Economy

SC Joins Battle Against Crony Loan Defaulters, But Adds To Business Uncertainty

Swarajya Staff

Feb 17, 2016, 08:48 PM | Updated 05:32 PM IST


SC’s new toughness with defaulters – though welcome, flies in the face of earlier verdicts of the Supreme Court where it actually forced banks to let go of their collateral and, in some cases, made it easier for defaulters to delay payment.

Sometimes, one wonders whether the Supreme Court reads its own judgments. If one bench does one thing, another goes another way, sending confusing signals. It has become a new factor in increasing business uncertainty.

A case in point is the decision of a three-judge bench headed by the Chief Justice of India (CJI), TS Thakur, to get tough with bank loan defaulters. According to a report in The Economic Timestoday (17 February), the bench wanted the Reserve Bank of India (RBI) to submit a list of top loan defaulters with over Rs 500 crore in overdues. When the RBI representative said he didn’t have a list, he got a tongue-lashing from the CJI: “What business are you doing if you do not have the information?” The RBI has three weeks to submit the information.

But this new toughness with defaulters – though welcome, given the sheer amount of dues stuck in courts and debt recovery tribunals – flies in the face of earlier verdicts of the Supreme Court where it actually forced banks to let go of their collateral and, in some cases, made it easier for defaulters to delay payment.

In a 2014 judgment, a bench headed by the previous CJI, HL Dattu, said the State Bank of India will have to give cane growers their dues before enforcing its own collateral against sugar mill loan defaulters. The court effectively dented the bank’s ability to recover dues.

A few months later, another judgment by another bench headed by CJI Dattu said that the Sick Industrial Companies (Special Provisions) Act, 1985 (SICA), an act intended to help revive sick industrial companies, would take precedence over the Recovery of Debts Due to Banks and Financial Institutions Act, 1993, a law intended to help banks recover loans quickly. It is another matter that even this law has not helped banks recover loans faster, but the court made it easier for defaulters to hide behind SICA to delay recoveries.

The Calcutta High Court, in another judgment, helped Kingfisher Airlines chief Vijay Mallya by rejecting United Bank of India’s bid to call him a “wilful defaulter.” This judgment was given on a mere technicality, but Mallya escaped the lenders’ clutches again.

So, if the current bench headed by CJI TS Thakur is now doing a U-turn on ending the free lunch given to cronies and other borrowers who default on loans, it is a good thing. The other judges on the current bench are R Banumathi and UU Lalit.

However, the bench will have to undo the damage it has done elsewhere first.

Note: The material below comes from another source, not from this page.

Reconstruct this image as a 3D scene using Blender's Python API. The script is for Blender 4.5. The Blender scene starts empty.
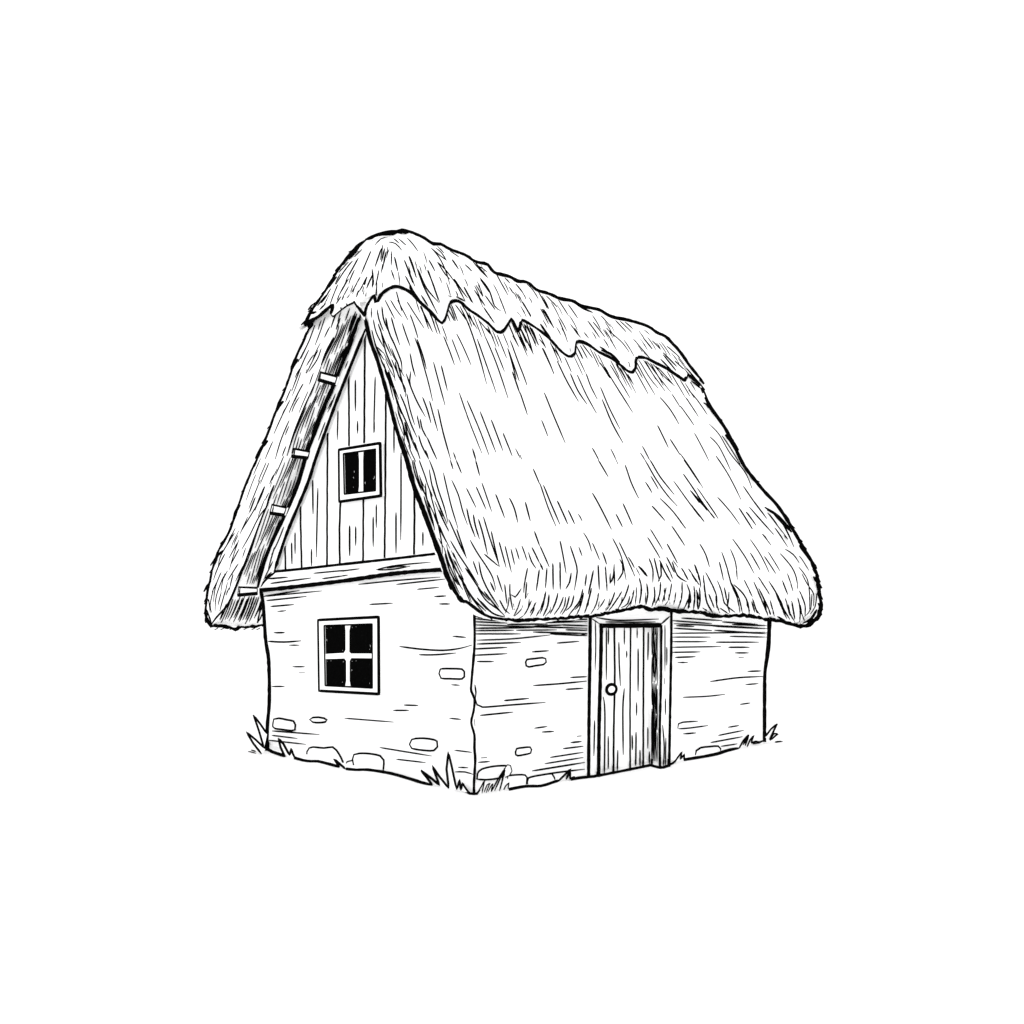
import bpy, math, random
from mathutils import Vector
from mathutils.bvhtree import BVHTree
R = random.Random(7)
scn = bpy.context.scene
F = 823.0; HZ = 628.0; EYE = Vector((0, 0, 1.75))
Cn = Vector((-0.403, 8.73, 0))                 # near corner of the cottage
U = Vector((-0.667, 0.745, 0)).normalized()    # along the gable wall, away to the left (t)
V = Vector((0.745, 0.667, 0)).normalized()     # along the long wall, away to the right (s)
ORG = Cn + U*2.45 + V*2.85                     # the cottage's base centre
Z3 = Vector((0, 0, 1))

def W(s, t, z): return Cn + V*s + U*t + Z3*z
def D(px, py): return Vector(((px-512)/F, 1, (HZ-py)/F))
def proj(p): return (512+F*p.x/p.y, HZ-F*(p.z-EYE.z)/p.y)
def on_plane(px, py, p0, n):
    d = D(px, py); return EYE + d*((p0-EYE).dot(n)/d.dot(n))
def pG(px, py, off=0): return on_plane(px, py, Cn+V*off, V)      # plane parallel to the gable wall
def pL(px, py, off=0): return on_plane(px, py, Cn+U*off, U)      # plane parallel to the long wall
def stz(p):
    q = p-Cn; return (q.dot(V), q.dot(U), q.z)
def foot(fn):                                          # keeps a point on its wall, but never below the ground
    def g(x, y):
        p = fn(x, y)
        return p if p.z > .012 else EYE+(p-EYE)*((EYE.z-.012)/(EYE.z-p.z))
    return g
def pts(seq, tile=None):
    ox, oy, k = tile or (0, 0, 1)
    return [(ox+seq[i]/k, oy+seq[i+1]/k) for i in range(0, len(seq), 2)]

# ---------------------------------------------------------------- materials
def mat(name, base, vary, scale):
    m = bpy.data.materials.new(name); m.use_nodes = True
    nt = m.node_tree; b = nt.nodes['Principled BSDF']
    b.inputs['Roughness'].default_value = 1.0
    b.inputs['Specular IOR Level'].default_value = 0.0
    tc = nt.nodes.new('ShaderNodeTexCoord'); n = nt.nodes.new('ShaderNodeTexNoise')
    n.inputs['Scale'].default_value = scale; n.inputs['Detail'].default_value = 3
    r = nt.nodes.new('ShaderNodeMix'); r.data_type = 'RGBA'
    r.inputs['A'].default_value = (*[c-vary for c in base], 1); r.inputs['B'].default_value = (*[c+vary for c in base], 1)
    nt.links.new(tc.outputs['Object'], n.inputs['Vector'])
    nt.links.new(n.outputs['Fac'], r.inputs['Factor']); nt.links.new(r.outputs['Result'], b.inputs['Base Color'])
    return m
WHITE = mat('white_plaster', (.988, .988, .988), .004, 3)
PAPER = mat('white_ground', (.988, .988, .988), .004, .5)
STRAW = mat('white_straw', (.988, .988, .988), .004, 6)
WOOD = mat('white_timber', (.988, .988, .988), .004, 8)
INK = mat('black_ink', (.002, .002, .002), .001, 40)
GLASS = mat('black_glass', (.002, .002, .002), .001, 30)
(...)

Two judgments, one helping banks and another thwarting them, send conflicting messages.

But even as good things are happening in the fight against crony capitalism and wilful defaults, the court is doing damage elsewhere.

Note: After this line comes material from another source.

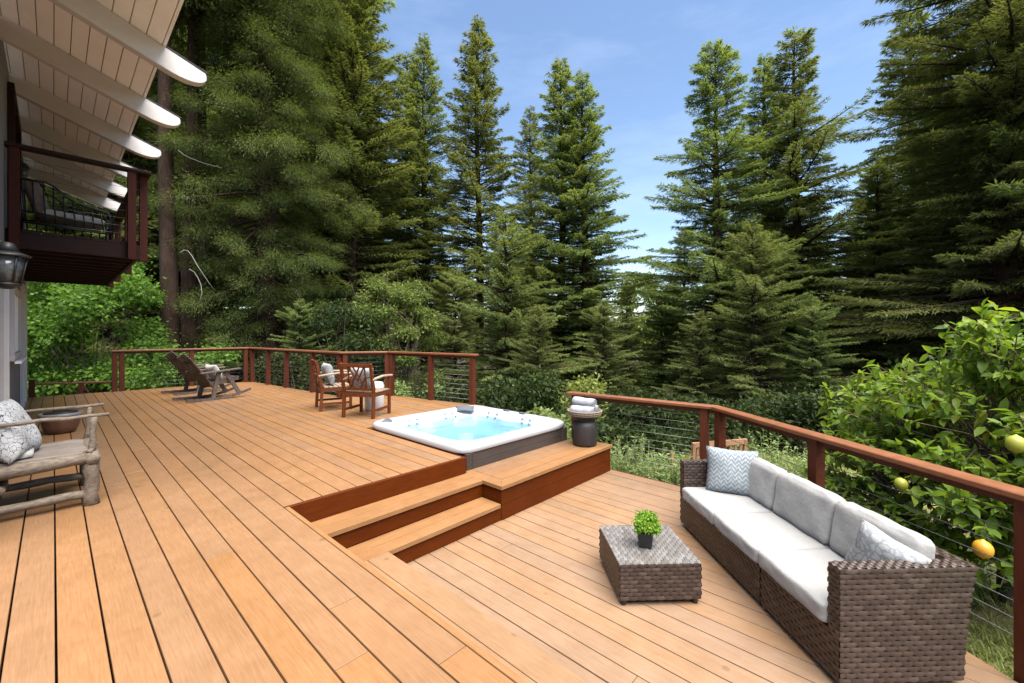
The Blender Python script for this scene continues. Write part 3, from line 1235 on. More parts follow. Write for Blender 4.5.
def build_sofa():
    Ls, D, HA, HB = 1.87, 0.70, 0.615, 0.275
    t = thing('wicker_sofa', 'long brown wicker sofa with pale grey cushions on the lower deck', 'sofa', (4.03, 1.58, ZL), math.radians(225))
    AW = 0.075          # arm thickness
    split = Ls * 0.655
    def back_y(z):      # the back flares outward with height
        return D - 0.045 + 0.075 * (max(0, z) / HA) ** 2
    # two modules
    for nm, xa, xb, left_arm, right_arm in (('wicker_module', 0, split - .006, True, False), ('wicker_module', split + .006, Ls, False, True)):
        z0 = 0.035
        core = MB()
        core.box((xa + .012, .012, z0 + .01), (xb - .012, D - .06, HB - .01))
        core.box((xa + .012, D - .10, z0 + .01), (xb - .012, D - .06, HA - .02))
        if left_arm:
            core.box((.010, .010, z0 + .01), (AW - .010, D - .06, HA - .012))
        if right_arm:
            core.box((Ls - AW + .010, .010, z0 + .01), (Ls - .010, D - .06, HA - .012))
        co = core.build(nm, M['wicker_core'], t)
        m = MB()
        # front
        fa, fb = (xa, xb)
        weave(m, flat((fa, 0, z0), (1, 0, 0), (0, 0, 1)), fb - fa, HB - z0)
        # back
        weave(m, lambda u, v, xb=xb: ((xb - u, back_y(v + z0), v + z0), (0, 1, 0)), xb - xa, HA - z0)
        # top of the back
        m2x = lambda u, v, xa=xa: ((xa + u, back_y(HA) - .085 + v, HA), (0, 0, 1))
        weave(m, m2x, xb - xa, .085)
        weave(m, lambda u, v, xa=xa: ((xa + u, back_y(HA) - .09, HB + v), (0, -1, 0)), xb - xa, HA - HB)
        for arm, ax, outw in ((left_arm, 0.0, -1), (right_arm, Ls, 1)):
            if not arm:
                continue
            xo = ax
            xi = ax - outw * AW
            if outw > 0:
                def PO(u, v, xo=xo):
                    s = back_y(v + z0) / D
                    return ((xo, u * s, v + z0), (1, 0, 0))
            else:
                def PO(u, v, xo=xo):
                    s = back_y(v + z0) / D
                    return ((xo, (D - u) * s, v + z0), (-1, 0, 0))
            weave(m, PO, D, HA - z0)
            if outw > 0:
                weave(m, flat((xi, D - .06, HB - .05), (0, -1, 0), (0, 0, 1)), D - .06, HA - HB + .05)
                weave(m, flat((xi, 0, HB), (1, 0, 0), (0, 0, 1)), AW, HA - HB)
                weave(m, flat((xi, 0, HA), (1, 0, 0), (0, 1, 0)), AW, D, .05, .025)
            else:
                weave(m, flat((xi, 0, HB - .05), (0, 1, 0), (0, 0, 1)), D - .06, HA - HB + .05)
                weave(m, flat((xo, 0, HB), (1, 0, 0), (0, 0, 1)), AW, HA - HB)
                weave(m, flat((xo, 0, HA), (1, 0, 0), (0, 1, 0)), AW, D, .05, .025)
        # module side faces at the split
        if right_arm:
            weave(m, flat((xa, D - .05, z0), (0, -1, 0), (0, 0, 1)), D - .05, HB - z0)
        m.build('weave', M['wicker'], co)
        f = MB()
        for fx in (xa + .05, xb - .05):
            for fy in (.05, D - .09):
                f = MB()
                f.lathe([(.018, 0), (.022, .006), (.02, .05)], 10, (fx, fy, 0))
                f.build('foot', M['black_metal'], co)
    inner = Ls - 2 * AW
    cw = inner / 3
    for i in range(3):
        m = rounded_box(cw - .006, 0.585, 0.115, 0.026, 12, (0.003, .005, 0.006), i + 1, 0.003)
        o = m.build('seat_cushion', M['sofa_fabric'], t)
        weld(o)
        o.location = (AW + cw * (i + .5), 0.275 - .008, HB + .004)
    for i in range(3):
        m = rounded_box(cw - .010, 0.135, 0.325, 0.036, 12, (0.003, .016, 0.009), i + 9, 0.005)
        o = m.build('back_cushion', M['sofa_fabric'], t)
        weld(o)
        o.location = (AW + cw * (i + .5), 0.50, HB + .112)
        o.rotation_euler = (math.radians(-10), 0, random.uniform(-.02, .02))
    return t


build_sofa()
ex, ey = Vector((-.70711, -.70711, 0)), Vector((.70711, -.70711, 0))
SO = Vector((4.03, 1.58, ZL))


def sofa_pt(x, y, z):
    return SO + ex * x + ey * y + Vector((0, 0, z))


def basis_euler(xa, ya):
    xa, ya = Vector(xa).normalized(), Vector(ya)
    za = xa.cross(ya).normalized()
    ya = za.cross(xa)
    return Matrix((xa, ya, za)).transposed().to_euler()


# pillow at the far arm: leans in the corner, facing along the sofa and outward
xax = (ey * 0.86 + ex * 0.50)
scatter_pillow('scatter_pillow', 'square pillow with blue chevron print leaning in the far corner of the wicker sofa', M['ikat'], .42, .40, .15,
               sofa_pt(.235, .36, HB_ := .275 + .30), basis_euler(xax, Vector((0, 0, 1)) - ex * .22 + ey * .16), 4)
# pillow at the near arm, seen from the side
xax = (ex * 0.86 + ey * 0.50)
scatter_pillow('scatter_pillow', 'grey floral pillow slumped against the near arm of the wicker sofa', M['blot_print'], .31, .31, .14,
               sofa_pt(1.675, .415, .275 + .275), basis_euler(xax * -.94 + Vector((0, 0, .34)), Vector((0, 0, 1)) + ex * .45 + ey * .10), 5)


def build_table():
    w, d, h = 0.565, 0.545, 0.285
    t = thing('coffee_table', 'low square brown wicker coffee table on the lower deck', 'table', (2.945, 1.405, ZL), math.radians(45))
    z0 = .04
    c = MB()
    c.box((-w / 2 + .012, -d / 2 + .012, z0 + .01), (w / 2 - .012, d / 2 - .012, h - .02))
    co = c.build('body', M['wicker_core'], t)
    m = MB()
    for o, eu, ln in (((-w / 2, -d / 2, z0), (1, 0, 0), w), ((w / 2, -d / 2, z0), (0, 1, 0), d), ((w / 2, d / 2, z0), (-1, 0, 0), w), ((-w / 2, d / 2, z0), (0, -1, 0), d)):
        weave(m, flat(o, eu, (0, 0, 1)), ln, h - z0 - .004)
    m.build('weave', M['wicker'], co)
    m = MB()
    weave(m, flat((-w / 2 - .004, -d / 2 - .004, h - .006), (1, 0, 0), (0, 1, 0)), w + .008, d + .008, .060, .024, .004)
    tp = m.build('tabletop', M['wicker_top'], t)
    for sx in (-1, 1):
        for sy in (-1, 1):
            f = MB()
            f.lathe([(.016, 0), (.02, .006), (.018, .06)], 10, (sx * (w / 2 - .03), sy * (d / 2 - .03), 0))
            f.build('foot', M['black_metal'], t)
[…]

In another case, the Supreme Court, in another bench headed by CJI Thakur, has taken an anti-market position by insisting that private airlines should fly to unviable destinations.

This case relates to a judgment by the Himachal Pradesh High Court which asked Air India to operate flights to the hill state, but the national airline, reeling under thousands of crores of losses, demurred. But the high court insisted it should do so.

When the matter came to the Supreme Court, the Thakur bench went into policy territory by suggesting that it had the power to order airlines to fly to Himachal.

The Economic Times report quoted the CJI as saying that even private airlines should be asked to fly on the Delhi-Shimla route. Or “we will cancel all licenses unless they connect unviable sectors.”

This is nothing but judicial over-reach. The Supreme Court has no business ordering anyone, in the public or private sectors, to do what they don’t want to do. If at all license conditions have to be changed to force airlines to fly unviable routes, it is the job of the civil aviation ministry. The ideal policy is to offer fixed direct subsidies to airlines to connect cities where it is otherwise uneconomical to fly.

The Supreme Court’s shifting stand on following the logic of market economics is a cause for worry and is adding a new element of uncertainty to the business environment.